As a children’s movie, The Last Unicorn is vastly different from other children’s movies and has a strong story, and much of the original novel is included. The scenes that were taken out do not necessarily make the story any weaker. I mean, you don’t know about the witch’s curse on Haggard’s castle or Hagsgate in the movie, but it isn't important to that story. What is, is the Unicorn is looking for her kin, taken by the Red Bull for King Haggard. The Red Bull whom is in Haggard’s keeping, and the Unicorn must stand up to the Red Bull to release the unicorns. The village of Hagsgate, while a crucial part of the novel’s story is not the focus of the movie. It is expendable. I would have preferred to include it, but the movie’s story doesn't need it, while the book does. You also don’t get the subtly of captain Cully’s and his men in Greenwood. They are the antithesis of Robin Hood’s men--they are free men who have to pay for the right to be free, but again it is not needed.

I do feel that what the movie suffers from is Mia Farrow singing, her song Now That I’m a Woman is truly horrendous, although I think the duet version with Prince Lir’s, That’s All I Have to Say is a bit better having another’s vocal: confirmed via, Katie Irving is the vocal in the duet. Also, the rushed pace of the movie I think hurts the flow. Either than that, the point of the story is not just about the Unicorn’s search for the other unicorns, but the journey that is undertaken.
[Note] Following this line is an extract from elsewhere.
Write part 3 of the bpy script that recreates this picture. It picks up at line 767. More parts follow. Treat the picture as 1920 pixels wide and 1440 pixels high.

In the end, I have enjoyed both versions and probably enjoy both until the books are written by rabbits (Schmendrick’s words). Beagle’s story is inspiring and touching. An often watched and quoted movie, I think it is safe to say that Last Unicorn will last forever. It is interesting to note that at one time a live action version was in the works. It has been stalled since 1999; see Peter S. Beagle’s tumblr for details. Also there’s a rumours of a The Last Unicorn musical, again I found nothing to indicate it has progress further than talk of it.

But…either would be epically awesome, if done right.

Note: The graphic novel of The Last Unicorn is pretty stellar and keeps to the original source material. A must read for the die hard fan.